▸ What you should do:
Please give the data below again in full, exactly as it stands.

[BEGIN Given information]

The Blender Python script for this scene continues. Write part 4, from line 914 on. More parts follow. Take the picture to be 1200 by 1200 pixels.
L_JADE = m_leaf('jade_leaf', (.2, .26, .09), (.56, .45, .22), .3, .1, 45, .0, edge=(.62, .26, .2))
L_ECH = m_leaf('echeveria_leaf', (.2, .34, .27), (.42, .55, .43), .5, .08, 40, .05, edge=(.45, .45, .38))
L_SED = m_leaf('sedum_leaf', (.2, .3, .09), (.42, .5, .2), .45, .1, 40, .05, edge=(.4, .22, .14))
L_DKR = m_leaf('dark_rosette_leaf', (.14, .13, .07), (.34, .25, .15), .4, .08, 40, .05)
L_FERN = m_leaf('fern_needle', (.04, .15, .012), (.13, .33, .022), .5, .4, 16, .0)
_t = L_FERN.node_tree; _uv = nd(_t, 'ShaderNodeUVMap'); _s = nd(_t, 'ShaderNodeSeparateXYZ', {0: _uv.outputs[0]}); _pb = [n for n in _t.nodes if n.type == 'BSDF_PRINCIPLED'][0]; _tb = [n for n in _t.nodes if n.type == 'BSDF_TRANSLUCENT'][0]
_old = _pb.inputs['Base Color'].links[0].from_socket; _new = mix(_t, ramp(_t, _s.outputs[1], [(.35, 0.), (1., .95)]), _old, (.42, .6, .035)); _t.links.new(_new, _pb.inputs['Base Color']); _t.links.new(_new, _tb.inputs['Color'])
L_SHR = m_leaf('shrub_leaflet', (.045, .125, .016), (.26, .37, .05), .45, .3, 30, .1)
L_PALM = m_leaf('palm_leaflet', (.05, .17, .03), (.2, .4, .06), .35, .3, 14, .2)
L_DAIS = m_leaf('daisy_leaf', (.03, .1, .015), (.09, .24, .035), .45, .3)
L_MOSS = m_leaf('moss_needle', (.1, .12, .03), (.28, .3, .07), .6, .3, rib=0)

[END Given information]

▸ Written response:
The Blender Python script for this scene continues. Write part 4, from line 914 on. More parts follow. Take the picture to be 1200 by 1200 pixels.
L_JADE = m_leaf('jade_leaf', (.2, .26, .09), (.56, .45, .22), .3, .1, 45, .0, edge=(.62, .26, .2))
L_ECH = m_leaf('echeveria_leaf', (.2, .34, .27), (.42, .55, .43), .5, .08, 40, .05, edge=(.45, .45, .38))
L_SED = m_leaf('sedum_leaf', (.2, .3, .09), (.42, .5, .2), .45, .1, 40, .05, edge=(.4, .22, .14))
L_DKR = m_leaf('dark_rosette_leaf', (.14, .13, .07), (.34, .25, .15), .4, .08, 40, .05)
L_FERN = m_leaf('fern_needle', (.04, .15, .012), (.13, .33, .022), .5, .4, 16, .0)
_t = L_FERN.node_tree; _uv = nd(_t, 'ShaderNodeUVMap'); _s = nd(_t, 'ShaderNodeSeparateXYZ', {0: _uv.outputs[0]}); _pb = [n for n in _t.nodes if n.type == 'BSDF_PRINCIPLED'][0]; _tb = [n for n in _t.nodes if n.type == 'BSDF_TRANSLUCENT'][0]
_old = _pb.inputs['Base Color'].links[0].from_socket; _new = mix(_t, ramp(_t, _s.outputs[1], [(.35, 0.), (1., .95)]), _old, (.42, .6, .035)); _t.links.new(_new, _pb.inputs['Base Color']); _t.links.new(_new, _tb.inputs['Color'])
L_SHR = m_leaf('shrub_leaflet', (.045, .125, .016), (.26, .37, .05), .45, .3, 30, .1)
L_PALM = m_leaf('palm_leaflet', (.05, .17, .03), (.2, .4, .06), .35, .3, 14, .2)
L_DAIS = m_leaf('daisy_leaf', (.03, .1, .015), (.09, .24, .035), .45, .3)
L_MOSS = m_leaf('moss_needle', (.1, .12, .03), (.28, .3, .07), .6, .3, rib=0)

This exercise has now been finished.